Q206 — Literature gap — definition, example, and why it matters in RAIDT

← RAIDT · Star S3 - Run-Level Evidence Logic · primary item: S3.02 · Evidence object

B. Background & Problem | Ordered by mind-map priority: inner circles first, then operational detail.

Appears in sources
Answer

In RAIDT, the literature gap is the residual run-level evidence gap: the mismatch between mature responsible AI principles, audits, documentation, and observability on one hand, and the absence of a standard, inspectable proof object for one configured use on the other. Existing literature can say what good governance should look like, or record fragments of technical activity, yet still leave an organisation unable to show exactly what happened in a disputed run. RAIDT treats this as a real gap in governance granularity rather than a minor implementation detail. Generative AI outcomes are materially shaped at run time by prompt versions, retrieval settings, model versions, tool access, adapters, and human oversight.
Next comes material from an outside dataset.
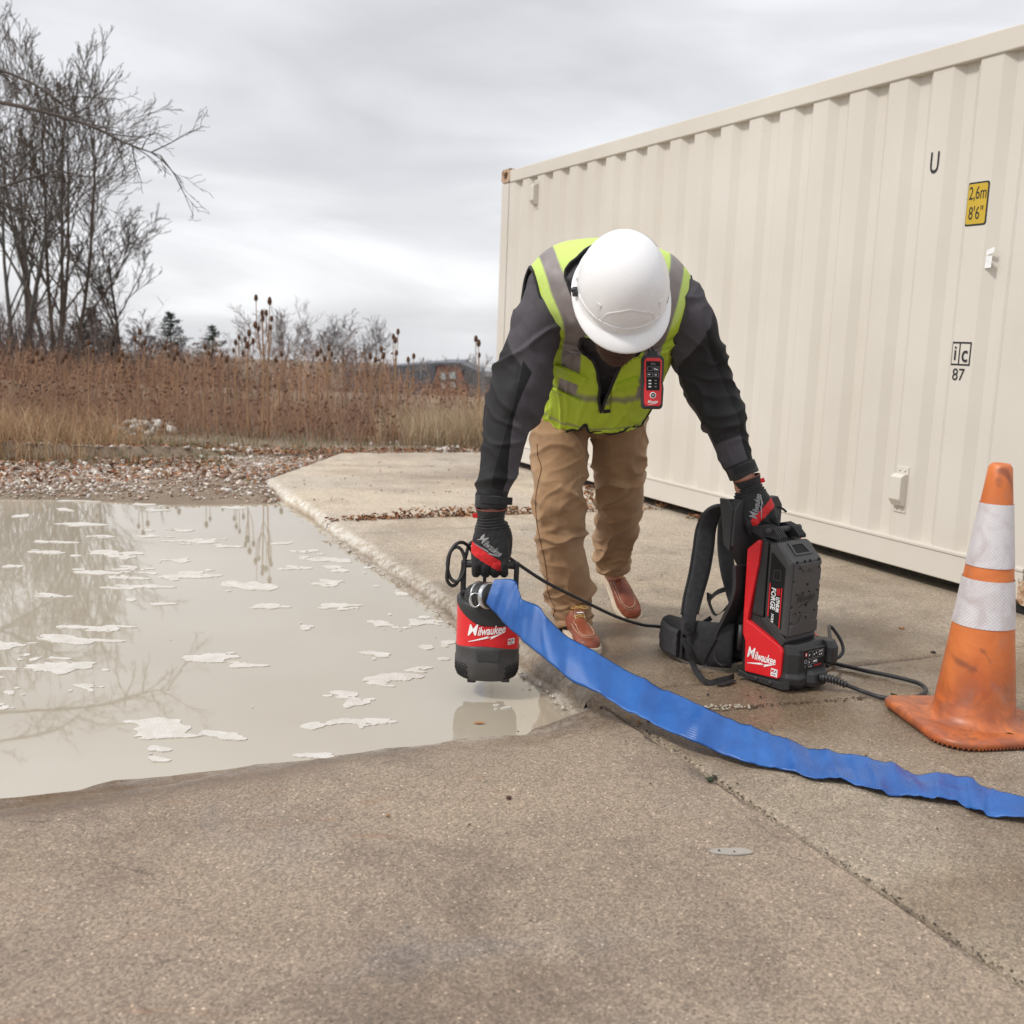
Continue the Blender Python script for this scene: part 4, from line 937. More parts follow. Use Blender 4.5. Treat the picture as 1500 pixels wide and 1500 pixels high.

A simple example is a credit adverse-action explanation generated for a customer. A firm may have an approved model card, an internal audit programme, and a policy requiring explainability. Even so, if it cannot later show the structured prompt version, the model deployment ID, the reason-code template, the retrieved policy or data snapshot, the output hash, and the reviewer check, the explanation cannot be reconstructed or contested properly. RAIDT therefore defines the run as the unit of governance and uses a run-level evidence pack plus a score profile across the five pillars (Responsibility, Auditability, Interpretability, Dependability, Traceability). This matters because governance claims become evidence-based rather than rhetorical: anchors 1=missing / 3=partial / 5=audit-ready show whether the organisation can actually support review, comparison, escalation, and learning.

Practical example

A bank uses GenAI to draft adverse-action explanations after a lending decision. The system is technically capable and the bank has enterprise AI policies, but a customer disputes the explanation and asks why a particular reason was given. If the bank only retains the final text, it cannot show which prompt schema was used, whether a retrieval step inserted an outdated policy fragment, or whether a human reviewer amended the draft before sending it.

RAIDT matters here because it reframes the gap as an evidence problem, not just a documentation problem. A complete run-level evidence pack would let compliance, audit, and business teams reconstruct the event, inspect the evidence, and assign a defensible score profile instead of relying on a general statement that the system was governed.